→ SOURCE DATA:
+--
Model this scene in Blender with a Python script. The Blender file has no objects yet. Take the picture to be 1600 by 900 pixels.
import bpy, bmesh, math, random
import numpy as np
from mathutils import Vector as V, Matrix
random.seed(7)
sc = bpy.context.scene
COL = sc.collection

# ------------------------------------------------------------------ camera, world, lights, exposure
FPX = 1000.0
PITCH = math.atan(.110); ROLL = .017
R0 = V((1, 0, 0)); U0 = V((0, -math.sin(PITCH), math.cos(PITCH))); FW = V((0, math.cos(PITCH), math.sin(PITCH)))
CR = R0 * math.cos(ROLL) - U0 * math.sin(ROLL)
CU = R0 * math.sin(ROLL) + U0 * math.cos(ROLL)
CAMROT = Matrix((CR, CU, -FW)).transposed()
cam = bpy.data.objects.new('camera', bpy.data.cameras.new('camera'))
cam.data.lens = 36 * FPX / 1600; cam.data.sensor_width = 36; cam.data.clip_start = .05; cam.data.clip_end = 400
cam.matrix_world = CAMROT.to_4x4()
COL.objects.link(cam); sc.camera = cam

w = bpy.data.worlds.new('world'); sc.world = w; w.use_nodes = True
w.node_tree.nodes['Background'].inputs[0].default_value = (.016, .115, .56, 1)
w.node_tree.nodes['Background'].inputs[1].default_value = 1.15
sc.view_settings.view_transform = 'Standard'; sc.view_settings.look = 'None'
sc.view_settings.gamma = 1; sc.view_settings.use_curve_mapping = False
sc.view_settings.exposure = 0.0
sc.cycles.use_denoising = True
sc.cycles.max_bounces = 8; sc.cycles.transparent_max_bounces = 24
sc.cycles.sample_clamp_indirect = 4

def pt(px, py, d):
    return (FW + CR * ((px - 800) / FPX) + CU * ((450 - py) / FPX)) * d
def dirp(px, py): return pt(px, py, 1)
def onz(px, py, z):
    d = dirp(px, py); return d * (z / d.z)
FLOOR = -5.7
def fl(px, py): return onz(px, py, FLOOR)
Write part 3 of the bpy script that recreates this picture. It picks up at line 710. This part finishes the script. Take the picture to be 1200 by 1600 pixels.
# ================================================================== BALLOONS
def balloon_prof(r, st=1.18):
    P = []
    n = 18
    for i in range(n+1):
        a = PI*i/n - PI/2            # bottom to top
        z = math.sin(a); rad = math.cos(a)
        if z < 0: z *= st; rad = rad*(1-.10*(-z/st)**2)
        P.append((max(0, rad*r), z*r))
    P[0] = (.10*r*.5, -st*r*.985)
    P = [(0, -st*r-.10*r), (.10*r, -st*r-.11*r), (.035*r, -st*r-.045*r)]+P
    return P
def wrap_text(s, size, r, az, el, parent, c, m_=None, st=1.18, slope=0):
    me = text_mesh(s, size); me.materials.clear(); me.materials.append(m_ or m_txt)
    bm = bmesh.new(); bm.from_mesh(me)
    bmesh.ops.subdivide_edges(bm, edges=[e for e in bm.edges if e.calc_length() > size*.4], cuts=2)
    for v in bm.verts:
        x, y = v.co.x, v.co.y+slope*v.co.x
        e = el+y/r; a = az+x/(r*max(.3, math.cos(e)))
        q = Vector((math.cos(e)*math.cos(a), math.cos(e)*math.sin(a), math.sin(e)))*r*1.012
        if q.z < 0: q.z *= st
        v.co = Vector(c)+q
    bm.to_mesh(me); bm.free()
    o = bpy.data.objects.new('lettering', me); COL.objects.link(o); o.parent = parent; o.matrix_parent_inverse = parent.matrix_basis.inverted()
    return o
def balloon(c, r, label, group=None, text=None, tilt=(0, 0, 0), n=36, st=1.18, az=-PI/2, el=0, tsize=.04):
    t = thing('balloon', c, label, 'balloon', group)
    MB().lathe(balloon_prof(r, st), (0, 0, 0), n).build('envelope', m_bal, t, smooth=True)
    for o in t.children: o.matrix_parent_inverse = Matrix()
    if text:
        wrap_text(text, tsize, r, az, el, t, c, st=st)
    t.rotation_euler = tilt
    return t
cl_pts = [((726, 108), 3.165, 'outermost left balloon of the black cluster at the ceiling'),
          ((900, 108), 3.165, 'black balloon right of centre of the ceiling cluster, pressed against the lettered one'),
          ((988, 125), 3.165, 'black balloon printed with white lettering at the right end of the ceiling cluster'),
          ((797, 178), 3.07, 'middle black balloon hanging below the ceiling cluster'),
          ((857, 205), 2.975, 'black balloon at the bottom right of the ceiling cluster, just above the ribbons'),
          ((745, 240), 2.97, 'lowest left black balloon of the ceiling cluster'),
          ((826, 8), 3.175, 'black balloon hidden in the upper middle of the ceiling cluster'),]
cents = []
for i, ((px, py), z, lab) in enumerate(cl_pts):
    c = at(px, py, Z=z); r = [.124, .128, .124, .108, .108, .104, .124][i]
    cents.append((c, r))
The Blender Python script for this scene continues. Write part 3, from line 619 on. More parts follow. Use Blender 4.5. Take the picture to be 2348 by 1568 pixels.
+--
→ REQUIREMENT: Quote exactly the opening line of the material above and every line after it, up to and including the line that contains "COL.objects.link(cam); sc.camera = cam".

→ FINAL ANSWER:
Model this scene in Blender with a Python script. The Blender file has no objects yet. Take the picture to be 1600 by 900 pixels.
import bpy, bmesh, math, random
import numpy as np
from mathutils import Vector as V, Matrix
random.seed(7)
sc = bpy.context.scene
COL = sc.collection

# ------------------------------------------------------------------ camera, world, lights, exposure
FPX = 1000.0
PITCH = math.atan(.110); ROLL = .017
R0 = V((1, 0, 0)); U0 = V((0, -math.sin(PITCH), math.cos(PITCH))); FW = V((0, math.cos(PITCH), math.sin(PITCH)))
CR = R0 * math.cos(ROLL) - U0 * math.sin(ROLL)
CU = R0 * math.sin(ROLL) + U0 * math.cos(ROLL)
CAMROT = Matrix((CR, CU, -FW)).transposed()
cam = bpy.data.objects.new('camera', bpy.data.cameras.new('camera'))
cam.data.lens = 36 * FPX / 1600; cam.data.sensor_width = 36; cam.data.clip_start = .05; cam.data.clip_end = 400
cam.matrix_world = CAMROT.to_4x4()
COL.objects.link(cam); sc.camera = cam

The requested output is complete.